Drygas daje trzy punkty
Po niezbyt porywającym widowisku Pogoń Szczecin pokonała na własnym stadionie Cracovię 1:0. Jedyne trafienie w tym spotkaniu zanotował Kamil Drygas. Dzięki tej wygranej Portowcy awansowali na trzecie miejsce w ligowej tabeli i niemalże zapewniła sobie grę w grupie mistrzowskiej.
Pierwszą okazję stworzyła sobie Pogoń. Po dośrodkowaniu z rzutu rożnego głową niecelnie uderzał Michalis Manias. Chwilę później blisko zdobycia bramki byli goście, po rozegraniu z autu z pola karnego tuż nad bramką uderzył David Jablonsky. Po w miarę dobrym początku oba zespoły zdecydowały się na wolne rozgrywanie akcji, rzadko zapędzając się pod pole karne rywali.
Dopiero w 30 minucie spotkania ponownie groźnie zrobiło się pod bramką Pogoni. Najpierw po błędzie Mariusza Malca strzał z ostrego kąta obronił Dante Stipica, a dobitkę zablokował Benedikt Zech. Tuż przed przerwą wynik otworzyć mogli goście, a dokładniej Rafael Lopez. Jego uderzenie z trudem obronił Dante Stipica. Po tej interwencji Cracovia długo zadomowiła się w polu karnym Portowców, jednak pierwsza część zakończyła się bez bramek.
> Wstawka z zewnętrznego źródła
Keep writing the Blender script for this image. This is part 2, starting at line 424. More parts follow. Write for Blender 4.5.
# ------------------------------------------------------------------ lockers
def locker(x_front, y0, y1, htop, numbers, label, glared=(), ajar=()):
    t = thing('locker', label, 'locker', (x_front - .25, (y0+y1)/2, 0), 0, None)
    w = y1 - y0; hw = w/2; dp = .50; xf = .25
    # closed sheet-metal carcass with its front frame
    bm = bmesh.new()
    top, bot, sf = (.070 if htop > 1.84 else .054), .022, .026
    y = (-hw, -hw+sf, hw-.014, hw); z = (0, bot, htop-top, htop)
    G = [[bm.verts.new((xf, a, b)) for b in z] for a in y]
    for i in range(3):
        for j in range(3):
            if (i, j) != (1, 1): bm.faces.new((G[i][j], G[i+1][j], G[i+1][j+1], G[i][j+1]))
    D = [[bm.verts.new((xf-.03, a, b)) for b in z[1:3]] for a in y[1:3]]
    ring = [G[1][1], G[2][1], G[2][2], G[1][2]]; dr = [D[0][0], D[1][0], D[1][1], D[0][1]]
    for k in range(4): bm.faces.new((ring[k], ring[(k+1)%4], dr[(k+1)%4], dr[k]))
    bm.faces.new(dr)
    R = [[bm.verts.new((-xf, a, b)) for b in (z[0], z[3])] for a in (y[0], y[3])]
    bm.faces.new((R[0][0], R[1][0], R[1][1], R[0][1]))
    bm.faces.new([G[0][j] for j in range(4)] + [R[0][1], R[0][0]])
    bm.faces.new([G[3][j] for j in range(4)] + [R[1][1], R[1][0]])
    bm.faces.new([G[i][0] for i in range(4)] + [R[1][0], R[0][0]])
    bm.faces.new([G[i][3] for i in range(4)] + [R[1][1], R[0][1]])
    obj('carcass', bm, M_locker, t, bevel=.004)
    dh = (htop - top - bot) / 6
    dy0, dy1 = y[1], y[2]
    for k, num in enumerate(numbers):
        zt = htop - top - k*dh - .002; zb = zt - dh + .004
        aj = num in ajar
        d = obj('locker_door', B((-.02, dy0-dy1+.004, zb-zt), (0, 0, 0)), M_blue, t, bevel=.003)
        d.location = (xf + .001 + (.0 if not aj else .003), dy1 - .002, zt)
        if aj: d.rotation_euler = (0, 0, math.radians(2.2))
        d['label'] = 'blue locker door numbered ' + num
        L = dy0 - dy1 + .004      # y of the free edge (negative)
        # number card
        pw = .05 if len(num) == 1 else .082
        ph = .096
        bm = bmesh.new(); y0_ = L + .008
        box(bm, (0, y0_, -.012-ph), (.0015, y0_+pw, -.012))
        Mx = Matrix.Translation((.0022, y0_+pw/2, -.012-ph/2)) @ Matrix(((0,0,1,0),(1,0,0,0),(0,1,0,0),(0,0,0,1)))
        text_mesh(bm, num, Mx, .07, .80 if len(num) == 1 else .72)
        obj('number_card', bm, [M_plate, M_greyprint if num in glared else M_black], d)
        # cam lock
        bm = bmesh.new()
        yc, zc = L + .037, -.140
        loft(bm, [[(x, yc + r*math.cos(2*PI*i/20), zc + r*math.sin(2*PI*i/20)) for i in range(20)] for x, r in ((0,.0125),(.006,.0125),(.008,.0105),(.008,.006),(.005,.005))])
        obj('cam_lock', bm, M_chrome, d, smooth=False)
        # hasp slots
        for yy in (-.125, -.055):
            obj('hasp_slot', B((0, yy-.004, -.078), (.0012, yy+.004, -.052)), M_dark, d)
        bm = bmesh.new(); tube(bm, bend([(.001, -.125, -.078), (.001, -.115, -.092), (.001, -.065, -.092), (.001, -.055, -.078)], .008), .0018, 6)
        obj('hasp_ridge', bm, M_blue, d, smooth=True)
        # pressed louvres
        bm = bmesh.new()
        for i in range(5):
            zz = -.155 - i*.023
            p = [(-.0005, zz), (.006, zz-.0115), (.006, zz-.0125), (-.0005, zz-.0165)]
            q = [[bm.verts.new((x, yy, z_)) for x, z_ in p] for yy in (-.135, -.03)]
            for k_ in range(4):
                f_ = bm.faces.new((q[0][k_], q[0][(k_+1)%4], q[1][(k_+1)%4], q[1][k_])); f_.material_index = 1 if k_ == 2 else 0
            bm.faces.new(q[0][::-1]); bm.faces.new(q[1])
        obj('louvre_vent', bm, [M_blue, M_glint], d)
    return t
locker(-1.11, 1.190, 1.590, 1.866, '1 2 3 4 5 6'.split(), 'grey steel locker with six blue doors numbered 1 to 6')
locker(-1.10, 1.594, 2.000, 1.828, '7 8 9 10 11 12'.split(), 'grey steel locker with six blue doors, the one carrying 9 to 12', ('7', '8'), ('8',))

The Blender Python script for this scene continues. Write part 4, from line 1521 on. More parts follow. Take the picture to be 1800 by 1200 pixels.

Początek drugiej połowy lepiej zaczął się dla przyjezdnych. Cracovia częściej gościła pod bramką gospodarzy i coraz groźniej atakowała. Po jednej z tych akcji piłka wpadła do bramki Pogoni, po uderzeniu Cornela Rapy, piłkę do bramki skierował David Jablonsky. Po wideo weryfikacji uznano jednak, że zawodnik Cracovii znajdował się na pozycji spalonej i bramka nie została uznana. Po tej sytuacji na boisku pojawił się Kamil Drygas. I to właśnie ten zawodnik otworzył wynik spotkania. Na lewej stronie znalazł się Marcin Listkowski, dograł przed bramkę a tam świetnie znalazł się Kamil Drygas, który pewnym uderzeniem głową umieścił piłkę w siatce. Po strzeleniu bramki inicjatywę przejęła Pogoń. Najpierw swoją okazję miał wprowadzony chwilę wcześniej Hubert Turski. A chwilę później po rzucie rożnym tuż obok bramki uderzał Tomas Podstawski. Swoją okazje miał jeszcze Kamil Drygas, jednak piłka do siatki gości już nie wpadła. Nerwowo w ostatnich minutach było natomiast pod bramką gospodarzy, bowiem do końca Cracovia walczyła o zmianę niekorzystnego rezultatu. Ostatecznie Pogoń utrzymała prowadzenie do końca i mogła cieszyć się z trzech puntów.